Letters to the Editor: Sept. 28, 2010

Published September 26, 2010 4:00am ET



Budget of at least one county office still growing

Re: “Leggett warns of another round of big cuts,” Sept. 27

Examiner reporter Brian Hughes stated, “The county recently adopted a spending plan that calls for virtually no growth in agency spending.” That isn’t quite true.

The Office of Inspector General’s appropriated budget for FY 2011 is $659,310, a 3.9 percent increase over FY 2010. Unfortunately, Montgomery IG Tom Dagley won’t be around to spend it; he announced in August that he is stepping down before the new County Council takes office in December.

Elsa L. Fridl

Former office manager,

Office of Inspector General of Montgomery County

Pay for school improvements by taxing rich

Re: “Five ways to improve public schools,” Sept. 26

This article about lengthening the school day and year, mentoring teachers and principals and more fully involving parents in their children’s education contained very good ideas. However, all of them would require additional funding. Where, pray tell, would this money come from?

Why, from taxes, of course. The top 2 percent of rich Americans should be glad to have their taxes raised a tiny bit to help improve the lives of our coming generations of citizens and taxpayers.

Edd Doerr

Silver Spring

Improve education by abolishing public schools

Re: “Five ways to improve public schools,” Sept. 26

David Colburn and Brian Dassler are wrong. If public schools are not producing the desired results, why should we increase the time students spend in them? Proposing longer school days — and more per year — is not only counterproductive but crazy.

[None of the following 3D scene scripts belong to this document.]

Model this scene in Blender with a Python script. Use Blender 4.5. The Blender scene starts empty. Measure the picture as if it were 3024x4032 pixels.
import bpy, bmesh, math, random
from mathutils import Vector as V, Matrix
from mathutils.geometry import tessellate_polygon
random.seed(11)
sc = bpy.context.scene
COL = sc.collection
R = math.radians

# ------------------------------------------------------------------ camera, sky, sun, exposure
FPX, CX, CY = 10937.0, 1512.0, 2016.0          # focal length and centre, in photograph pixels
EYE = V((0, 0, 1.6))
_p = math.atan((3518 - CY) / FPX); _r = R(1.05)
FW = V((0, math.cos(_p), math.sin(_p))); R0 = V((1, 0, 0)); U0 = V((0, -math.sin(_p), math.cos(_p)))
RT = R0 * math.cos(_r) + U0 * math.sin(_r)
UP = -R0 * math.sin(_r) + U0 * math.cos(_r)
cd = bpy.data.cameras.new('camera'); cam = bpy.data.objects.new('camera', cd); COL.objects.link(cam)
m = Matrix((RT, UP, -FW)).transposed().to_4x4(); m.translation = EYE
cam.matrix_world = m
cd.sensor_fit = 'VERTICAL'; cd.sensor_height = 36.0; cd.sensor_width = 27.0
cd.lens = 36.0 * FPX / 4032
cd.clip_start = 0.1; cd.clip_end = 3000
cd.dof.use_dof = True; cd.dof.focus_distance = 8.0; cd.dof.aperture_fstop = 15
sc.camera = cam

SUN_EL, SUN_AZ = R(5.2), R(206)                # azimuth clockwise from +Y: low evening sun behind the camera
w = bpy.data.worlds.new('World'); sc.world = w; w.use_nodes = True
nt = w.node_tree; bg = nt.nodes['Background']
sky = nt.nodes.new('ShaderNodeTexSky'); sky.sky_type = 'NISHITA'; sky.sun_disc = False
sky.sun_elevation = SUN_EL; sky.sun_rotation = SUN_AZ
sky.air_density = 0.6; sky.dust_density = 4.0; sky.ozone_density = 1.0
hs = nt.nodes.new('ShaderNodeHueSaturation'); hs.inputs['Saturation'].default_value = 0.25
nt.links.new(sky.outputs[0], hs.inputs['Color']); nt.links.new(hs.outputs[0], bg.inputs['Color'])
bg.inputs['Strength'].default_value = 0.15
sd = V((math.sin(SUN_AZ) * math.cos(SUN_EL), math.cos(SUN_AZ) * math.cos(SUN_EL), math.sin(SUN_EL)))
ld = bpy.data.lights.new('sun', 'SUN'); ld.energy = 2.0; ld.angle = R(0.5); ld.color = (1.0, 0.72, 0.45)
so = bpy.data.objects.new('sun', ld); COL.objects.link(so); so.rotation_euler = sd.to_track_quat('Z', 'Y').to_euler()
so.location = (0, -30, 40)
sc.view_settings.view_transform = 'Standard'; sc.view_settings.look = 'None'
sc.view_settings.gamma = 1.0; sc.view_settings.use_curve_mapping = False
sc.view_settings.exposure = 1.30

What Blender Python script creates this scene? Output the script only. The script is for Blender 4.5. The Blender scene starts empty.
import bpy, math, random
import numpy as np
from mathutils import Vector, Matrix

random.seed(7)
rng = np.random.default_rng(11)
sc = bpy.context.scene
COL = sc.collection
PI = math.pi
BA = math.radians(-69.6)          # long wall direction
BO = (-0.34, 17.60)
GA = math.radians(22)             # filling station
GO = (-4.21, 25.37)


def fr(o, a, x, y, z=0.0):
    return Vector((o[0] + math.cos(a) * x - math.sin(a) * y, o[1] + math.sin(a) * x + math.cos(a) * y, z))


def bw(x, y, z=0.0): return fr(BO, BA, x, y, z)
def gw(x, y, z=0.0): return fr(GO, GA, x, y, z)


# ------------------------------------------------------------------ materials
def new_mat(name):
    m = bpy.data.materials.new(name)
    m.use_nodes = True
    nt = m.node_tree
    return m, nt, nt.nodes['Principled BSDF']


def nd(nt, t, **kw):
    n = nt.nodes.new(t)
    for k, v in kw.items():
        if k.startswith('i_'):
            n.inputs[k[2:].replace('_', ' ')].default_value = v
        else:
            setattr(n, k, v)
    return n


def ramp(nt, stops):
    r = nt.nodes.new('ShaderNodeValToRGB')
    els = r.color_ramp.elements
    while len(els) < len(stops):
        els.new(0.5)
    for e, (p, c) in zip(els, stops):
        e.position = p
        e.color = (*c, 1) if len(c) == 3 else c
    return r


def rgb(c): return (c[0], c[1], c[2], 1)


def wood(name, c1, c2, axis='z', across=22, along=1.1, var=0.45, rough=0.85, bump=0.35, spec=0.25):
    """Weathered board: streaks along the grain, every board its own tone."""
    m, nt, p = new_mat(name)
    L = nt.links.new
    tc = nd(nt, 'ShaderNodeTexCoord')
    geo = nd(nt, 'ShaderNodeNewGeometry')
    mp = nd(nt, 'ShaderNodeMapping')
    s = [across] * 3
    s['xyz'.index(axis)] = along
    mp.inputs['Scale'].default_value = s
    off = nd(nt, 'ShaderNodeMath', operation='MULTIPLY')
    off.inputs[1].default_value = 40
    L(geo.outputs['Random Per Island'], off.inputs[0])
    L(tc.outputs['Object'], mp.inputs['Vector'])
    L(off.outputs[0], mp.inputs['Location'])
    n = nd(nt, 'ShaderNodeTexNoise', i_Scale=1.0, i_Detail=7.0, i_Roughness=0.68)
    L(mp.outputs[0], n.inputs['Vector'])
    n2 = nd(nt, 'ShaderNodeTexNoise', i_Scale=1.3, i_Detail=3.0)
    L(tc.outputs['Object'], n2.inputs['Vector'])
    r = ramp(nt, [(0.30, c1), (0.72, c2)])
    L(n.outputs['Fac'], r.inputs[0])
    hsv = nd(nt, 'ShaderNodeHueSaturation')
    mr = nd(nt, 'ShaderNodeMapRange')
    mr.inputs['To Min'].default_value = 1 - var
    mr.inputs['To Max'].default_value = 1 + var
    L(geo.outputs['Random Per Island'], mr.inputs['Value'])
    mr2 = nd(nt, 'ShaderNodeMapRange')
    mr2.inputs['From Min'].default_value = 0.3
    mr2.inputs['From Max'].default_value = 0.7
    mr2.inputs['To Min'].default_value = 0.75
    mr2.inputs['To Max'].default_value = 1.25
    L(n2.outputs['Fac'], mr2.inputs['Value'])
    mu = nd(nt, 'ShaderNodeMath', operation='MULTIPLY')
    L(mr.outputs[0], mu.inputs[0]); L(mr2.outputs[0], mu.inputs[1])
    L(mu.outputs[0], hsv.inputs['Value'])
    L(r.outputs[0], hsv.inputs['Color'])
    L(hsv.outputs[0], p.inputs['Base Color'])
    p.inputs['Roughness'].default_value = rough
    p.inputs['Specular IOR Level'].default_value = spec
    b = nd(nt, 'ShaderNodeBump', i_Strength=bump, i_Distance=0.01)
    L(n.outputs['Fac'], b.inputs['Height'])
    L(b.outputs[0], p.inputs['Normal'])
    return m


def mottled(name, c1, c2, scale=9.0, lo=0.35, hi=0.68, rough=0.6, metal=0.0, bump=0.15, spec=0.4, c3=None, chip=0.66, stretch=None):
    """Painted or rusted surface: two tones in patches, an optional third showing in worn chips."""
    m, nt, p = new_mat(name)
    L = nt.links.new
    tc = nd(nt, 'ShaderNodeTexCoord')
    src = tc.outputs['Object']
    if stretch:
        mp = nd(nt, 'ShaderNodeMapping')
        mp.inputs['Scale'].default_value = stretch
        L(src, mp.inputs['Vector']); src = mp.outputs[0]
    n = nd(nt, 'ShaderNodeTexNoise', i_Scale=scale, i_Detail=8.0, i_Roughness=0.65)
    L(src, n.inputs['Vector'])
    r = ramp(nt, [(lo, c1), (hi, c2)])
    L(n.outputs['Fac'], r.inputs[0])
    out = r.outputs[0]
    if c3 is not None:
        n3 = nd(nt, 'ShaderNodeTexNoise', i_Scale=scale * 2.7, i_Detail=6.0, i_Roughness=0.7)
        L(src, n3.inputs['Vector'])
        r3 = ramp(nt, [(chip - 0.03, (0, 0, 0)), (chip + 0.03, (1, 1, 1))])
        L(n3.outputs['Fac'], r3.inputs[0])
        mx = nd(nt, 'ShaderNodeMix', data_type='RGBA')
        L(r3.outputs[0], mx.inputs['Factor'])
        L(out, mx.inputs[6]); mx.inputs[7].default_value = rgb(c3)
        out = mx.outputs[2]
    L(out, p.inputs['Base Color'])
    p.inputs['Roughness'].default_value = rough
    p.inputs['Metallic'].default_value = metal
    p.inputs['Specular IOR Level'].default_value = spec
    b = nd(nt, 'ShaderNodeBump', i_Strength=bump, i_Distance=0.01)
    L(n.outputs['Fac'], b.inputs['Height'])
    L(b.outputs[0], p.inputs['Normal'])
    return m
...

Public schools do not teach students the bulk of things they need to learn but are merely a means to warehouse kids so they are not running wild on the streets and to brainwash them with the current political party line. There is a reason home-schooled children do better. Anyone who expects a real education from public schools is deluding themselves.

What we need is unfettered competition and choice. Abolish all the public schools and let everyone choose their own schools. The free market would quickly establish a network of good schools, as well as quickly shake out the bad ones. Quality and cost would improve as the remaining schools were forced to innovate in order to compete.